JOEL: Cardiology is interesting. It was our least successful record, one that people almost threw away. But there was so much healing for us on that record. I think we broke through something that we don’t even give that record credit for. In general, people could look at our catalog and go, “Oh, that record was a failure.” But to me, it was the biggest success because of the searching we did on that record and the confusion we went through on that record. And on the other side of it, I think we found the value of us as us.
It’s not the success we’ve had. It’s not the records. It’s not The Young and the Hopeless. It’s not Good Charlotte. It’s not what we’ve accomplished in front of the world and what people clapped for, but it’s that we survived a really traumatic childhood, and we learned how to love ourselves after that.
It’s about identity and purpose.
BENJI: We have a lot of reverence for Good Charlotte because it’s the vehicle that carried us through a time where we could have really done some damage to ourselves, and we could have really gone in a bunch of other directions. We were protected in this bubble of ambition and dreams, and we learned how to work together. So we have this reverence for what the band symbolizes, what it means to our life and what it gave us, and all the people that provided that for us.

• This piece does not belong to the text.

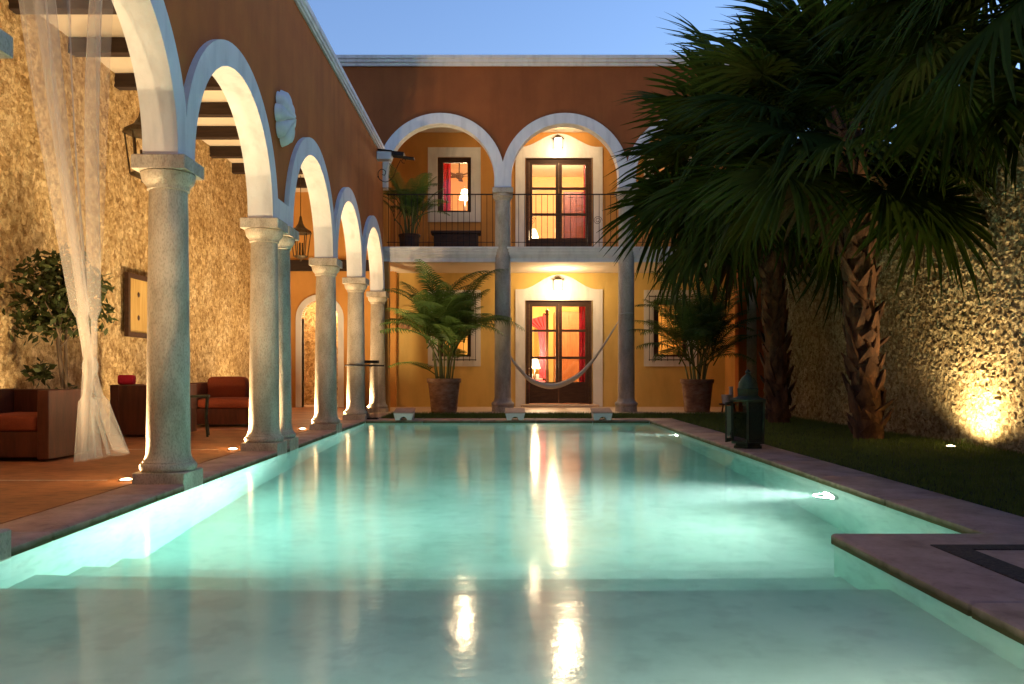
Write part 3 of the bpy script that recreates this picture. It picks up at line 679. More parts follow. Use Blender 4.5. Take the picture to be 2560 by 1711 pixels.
# ------------------------------------------------------------------ fan palms
def fan_leaf(seed, R_=1.2, Lp=1.3, nseg=46):
    rnd = random.Random(seed); mb = MB()
    sag = rnd.uniform(0.10, 0.22); pts = [(Lp*k/7, 0, -sag*Lp*(k/7)**2) for k in range(8)]
    mb.tube(pts, [0.024-0.012*k/7 for k in range(8)], 5)
    hub = Vector(pts[-1]); d0 = Vector((1, 0, -2*sag)).normalized(); side = Vector((0,1,0)); nrm = d0.cross(side)*-1
    if nrm.z < 0: nrm = -nrm
    span = radians(rnd.uniform(255, 300))
    for i in range(nseg):
        a = (-0.5+(i+0.5)/nseg)*span; rr = R_*(0.80+0.22*cos(a*0.75))*rnd.uniform(0.93,1.05)
        dr = d0*cos(a)+side*sin(a); pe = -d0*sin(a)+side*cos(a)
        drp = rnd.uniform(0.08, 0.50); jit = rnd.gauss(0, 0.06)
        v = []; ks = ((0.03,0.010,0.0),(0.30,0.042,0.02),(0.55,0.046,0.02),(0.80,0.028,0.05),(1.0,0.003,0.12))
        for k, w_, _ in ks:
            c_ = hub + dr*rr*k + pe*jit*rr*k + nrm*(0.12*rr*k*(1-k)) + Vector((0,0,-drp*rr*max(0,k-0.42)**1.6*1.9))
            hw = w_*rr*span/2.0/ (nseg/28.0) * 0.55*rnd.uniform(0.75,1.1)
            v += [c_ - pe*hw, c_ + nrm*hw*0.55, c_ + pe*hw]
        fs = []
        for q in range(4):
            o = 3*q; fs += [(o,o+3,o+4,o+1),(o+1,o+4,o+5,o+2)]
        mb.add(v, fs)
    return mb
LEAF = [fan_leaf(10+i).mesh('frond', M_palm) for i in range(6)]
DRY = [fan_leaf(40+i, 1.0, 1.0, 24).mesh('frond', M_palmdry) for i in range(2)]
def palm_trunk(h, r0, r1, lean, seed):
    rnd = random.Random(seed); mb = MB(); n = 14
    cx = lambda z: lean*z/h
    mb.tube([(cx(h*k/n), 0, h*k/n) for k in range(n+1)], [r0+(r1-r0)*(k/n)**0.8 for k in range(n+1)], 14)
    z = 0.06; a = 0
    while z < h-0.1:
        k = z/h; r = r0+(r1-r0)*k**0.8; a += 2.399+rnd.uniform(-0.2,0.2)
        L_ = rnd.uniform(0.16, 0.42)*(1.0 if z > 0.3 else 0.6); w_ = rnd.uniform(0.09,0.17); out = rnd.uniform(0.03,0.13)
        c_, s_ = cos(a), sin(a); tx, ty = -s_, c_
        base = Vector((cx(z)+c_*r*0.9, s_*r*0.9, z)); tip = Vector((cx(z)+c_*(r+out), s_*(r+out), z+L_)); T = Vector((tx,ty,0)); O = Vector((c_,s_,0))
        tw = rnd.uniform(0.04,0.3); sk = rnd.gauss(0,0.09); tip = tip + T*sk
        v = [base-T*w_, base+O*0.05, base+T*w_, base*0.5+tip*0.5-T*w_*0.7+O*0.01, base*0.5+tip*0.5+O*0.045, base*0.5+tip*0.5+T*w_*0.7+O*0.01,
             tip-T*w_*tw, tip+O*0.02+Vector((0,0,0.03)), tip+T*w_*tw, base-T*w_-O*0.03, base+T*w_-O*0.03, tip-O*0.025]
        mb.add(v, [(0,1,4,3),(1,2,5,4),(3,4,7,6),(4,5,8,7),(0,3,6,11,9),(2,10,11,8,5),(6,7,8,11)])
        z += rnd.uniform(0.030, 0.048)
    return mb
def fan_palm(loc, h, lean, label, nf, seed, r0=0.24, r1=0.17, scale=1.0, low=128):
    rnd = random.Random(seed); t_ = thing('fan_palm', label, 'palm tree', loc, 0, 'fan palms along the garden wall')
    palm_trunk(h, r0, r1, lean, seed).build('trunk', M_boot, t_)
    for i in range(nf):
        k = (i+0.5)/nf; az = i*2.39996+rnd.uniform(-0.25,0.25)
        el = radians(80 - low*k**0.85 + rnd.uniform(-8,8))
        q = bpy.data.objects.new('frond', rnd.choice(LEAF if k < 0.95 or low < 110 else DRY)); COL.objects.link(q); q.parent = t_
        q.location = (lean + 0.06*cos(az), 0.06*sin(az), h - 0.05 - 0.45*k)
        q.rotation_mode = 'QUATERNION'
        q.rotation_quaternion = (Matrix.Rotation(az,3,'Z') @ Matrix.Rotation(-el,3,'Y') @ Matrix.Rotation(rnd.uniform(-0.55,0.55),3,'X')).to_quaternion()
        s_ = scale*rnd.uniform(0.88,1.15); q.scale = (s_,s_,s_)
    return t_
fan_palm((5.42, 12.2, 0), 4.7, -0.28, 'fan palm whose shaggy trunk glows orange beside the wall uplight', 56, 3, 0.215, 0.16, 1.0, 112)
fan_palm((5.36, 16.0, 0), 5.3, -0.24, 'fan palm with the dark trunk standing behind the patina lantern', 64, 5, 0.21, 0.16, 1.18, 128)
fan_palm((5.75, 8.1, 0), 5.3, -0.15, 'dark fan palm crown overhanging the lawn, its trunk out of view', 56, 9, 0.24, 0.17, 1.0, 106)

# ------------------------------------------------------------------ areca palms in pots
def areca_leaf(seed, Lr=1.25, n=25, lw=0.38):
    rnd = random.Random(seed); mb = MB(); bend = rnd.uniform(0.9,1.5)
    pts = []; p_ = Vector((0,0,0)); m = 18
    for k in range(m+1):
        pts.append(p_.copy()); a = bend*(k/m)**1.5; p_ = p_ + Vector((sin(a), 0, cos(a)))*(Lr/m)
    mb.tube(pts, [0.012-0.0095*k/m for k in range(m+1)], 5)
    for i in range(n):
        k = 0.22+0.78*(i+0.5)/n; idx = k*m; i0 = min(m-1, int(idx)); fr = idx-i0
        c_ = pts[i0].lerp(pts[i0+1], fr); d = (pts[i0+1]-pts[i0]).normalized()
        up_ = Vector((0,1,0)).cross(d)*-1
        ln = lw*(sin(pi*min(1,0.15+k*0.82))**0.7)*rnd.uniform(0.85,1.1)
        for s_ in (-1,1):
            dr = (d*0.75+Vector((0,s_,0))*0.85+up_*0.18).normalized(); w_ = 0.0125
            sd = dr.cross(up_).normalized()
            v = []
            for q, ww in ((0,0.5),(0.35,1.0),(0.7,0.8),(1.0,0.05)):
                e = c_ + dr*ln*q + Vector((0,0,-0.5*ln*q*q)); v += [e-sd*w_*ww, e+sd*w_*ww]
            mb.add(v, [(0,2,3,1),(2,4,5,3),(4,6,7,5)])
    return mb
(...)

Not just people in the music industry that helped us, or taught us, but the fans and the people that to this day believe in the messages that we needed to say [and] needed to believe in. They made it real.

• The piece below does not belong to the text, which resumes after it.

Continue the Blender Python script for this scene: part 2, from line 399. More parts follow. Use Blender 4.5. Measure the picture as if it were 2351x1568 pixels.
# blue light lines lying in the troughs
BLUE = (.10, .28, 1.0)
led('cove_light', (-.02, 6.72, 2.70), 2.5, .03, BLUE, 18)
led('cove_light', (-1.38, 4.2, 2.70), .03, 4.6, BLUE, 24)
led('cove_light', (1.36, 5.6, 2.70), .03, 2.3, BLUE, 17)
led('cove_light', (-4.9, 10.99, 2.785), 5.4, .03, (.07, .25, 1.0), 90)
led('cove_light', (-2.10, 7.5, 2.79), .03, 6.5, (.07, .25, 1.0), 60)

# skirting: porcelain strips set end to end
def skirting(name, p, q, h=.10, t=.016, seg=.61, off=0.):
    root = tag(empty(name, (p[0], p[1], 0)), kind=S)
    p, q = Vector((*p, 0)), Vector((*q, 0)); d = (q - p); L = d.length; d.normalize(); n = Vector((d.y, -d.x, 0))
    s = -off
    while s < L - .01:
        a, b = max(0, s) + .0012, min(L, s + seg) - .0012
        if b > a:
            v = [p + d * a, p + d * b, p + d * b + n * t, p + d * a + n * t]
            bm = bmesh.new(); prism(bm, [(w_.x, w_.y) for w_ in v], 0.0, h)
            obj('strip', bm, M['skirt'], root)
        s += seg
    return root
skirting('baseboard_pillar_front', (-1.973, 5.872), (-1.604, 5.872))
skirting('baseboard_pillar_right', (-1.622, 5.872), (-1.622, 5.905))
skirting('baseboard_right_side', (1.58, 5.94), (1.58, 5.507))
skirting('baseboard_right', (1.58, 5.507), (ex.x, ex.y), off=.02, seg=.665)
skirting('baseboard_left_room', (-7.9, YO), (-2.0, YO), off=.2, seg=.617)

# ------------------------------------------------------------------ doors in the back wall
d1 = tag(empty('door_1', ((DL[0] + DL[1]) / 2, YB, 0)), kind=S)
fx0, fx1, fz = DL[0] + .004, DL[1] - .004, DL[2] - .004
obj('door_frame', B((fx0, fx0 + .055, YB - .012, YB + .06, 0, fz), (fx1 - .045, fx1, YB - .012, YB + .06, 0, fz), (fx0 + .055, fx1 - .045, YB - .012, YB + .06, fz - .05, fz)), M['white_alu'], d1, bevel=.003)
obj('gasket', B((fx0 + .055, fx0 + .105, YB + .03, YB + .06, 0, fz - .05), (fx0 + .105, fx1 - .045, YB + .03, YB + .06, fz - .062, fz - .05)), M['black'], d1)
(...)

It was a big part of an important time in lots of our lives. What AP did for you, AP did for me, and bands like Good Charlotte were a part of that. It offered me a portal into something that felt very safe, for someone who didn’t always feel safe or connected to others as a kid. It was an opportunity to feel a part of a gang of misfits, as they were finding this balance between being punk and mainstream. There was an incredibly aspirational element to it.
JOEL: It’s funny. I was thinking, “What if Good Charlotte was just this social experiment, of these people going through a process of healing?” We are just on the other side of it, with this legacy that I’m really proud of. Everyone participated: all the fans and everyone that was involved. You could argue the naysayers or the critics — both sides were participating in this experiment of five guys coming of age and growing into real people that were healed. Because I always go, “What’s the legacy of Good Charlotte?” It’s so interesting. We’re not U2, we’re not the Rolling Stones, we’re not Green Day, we’re not blink. We’re this little band that existed in its own little way. And sometimes big ways. The takeaway? Five people grew into what could have been really broken, problematic people because success can do that to you as well. I always go back and forth on, “What will we do again?” But I think we’ll do something again.
Well, I don’t know about this experiment. I feel there’s more credit due — to come out of that level of trauma in childhood to find success, which also can be traumatizing, then come out the other end of that talking about their mindfulness practices and families? That is more than an experiment to me. I think that takes spectacular people to have that happen.